FIFTH ARTICLE: WHETHER GOD OPERATES IN EVERY OPERATION

The reply is in the affirmative according to the words of Scripture, "Thou hast wrought all our works for us,"[972] "For in Him we live and move and are,"[973] "The same God, who worketh all in all."[974] In this article St. Thomas rejects two errors which are opposed to each other. According to nominalism, no created power operates in things; God alone directly does all things, for example, fire does not heat, it is God operating in the fire. On the other hand, others say that the creature can act without divine movement and thus the creature is not subordinate to the first cause; God and the creature are two coordinate causes, like two men rowing a boat.

St. Thomas takes a position above these opposing views. The operation always follows being, and the mode of operation follows the mode of being. Therefore God alone, who is being "per se", operates of Himself without any superior movement, whereas the creature, which is being by participation, does not operate except dependently on the divine movement. That is, "God not only gives forms to things but He conserves them in being, and He applies them to action, and is the end of all actions."[975]

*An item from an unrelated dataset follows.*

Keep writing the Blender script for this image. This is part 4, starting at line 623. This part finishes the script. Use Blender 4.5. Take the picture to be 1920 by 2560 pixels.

If the creature were to pass from potency to act, or to action, without the divine movement, more would proceed from less, the perfect from the imperfect in opposition to the principle of causality, and the proofs for the existence of God based on motion and on efficient causes would lose their force. "Thus God is the cause of every action inasmuch as He gives the power to act, inasmuch as He conserves that power, inasmuch as He applies the power to action, and inasmuch as every power acts by His power."[976] "God could not have made a natural thing so that it could operate without the divine operation."[977] Nothing has been more explicitly stated by the Thomists.

Molina, however, found himself at variance with this teaching of St. Thomas. He said: "Two things in this doctrine of St. Thomas cause me difficulty. The first is that I cannot see or understand that movement and that application in second causes by which God moves these causes to act."[978] For Molina the influx of God's general power is simultaneous, it does not flow into the second cause and apply it to action but flows directly into the effect of the second cause, "not unlike two men rowing a boat."[979] Suarez maintained the same view.[980] The Thomists reply that if this were true the second cause would be coordinate with the first cause and it would not be properly subordinated in causality, and the transition from potency to act would not be explained. On the other hand, we must say that the second cause is subordinated to the first cause in such a way that the whole effect is from God as from the first cause and from the creature as from the second cause, just as the fruit of the vine is entirely from the branch as the proximate cause and from the whole vine itself as from the radical cause.

God, therefore, actuates the vital functions of plants and animals, just as He actuates the vitality of our intellects and the liberty of our wills without any violence being inflicted. For God moves our will according to the inclination of the will, which He conserves, and so God is more intimately present in our liberty than this liberty is to itself. God, however, never causes the disorder in a sinful act; this inordination proceeds solely from a defective cause. Our liberty is a secondary liberty which depends on the first liberty, and the idea of liberty is predicated only analogically of uncreated and of created liberty.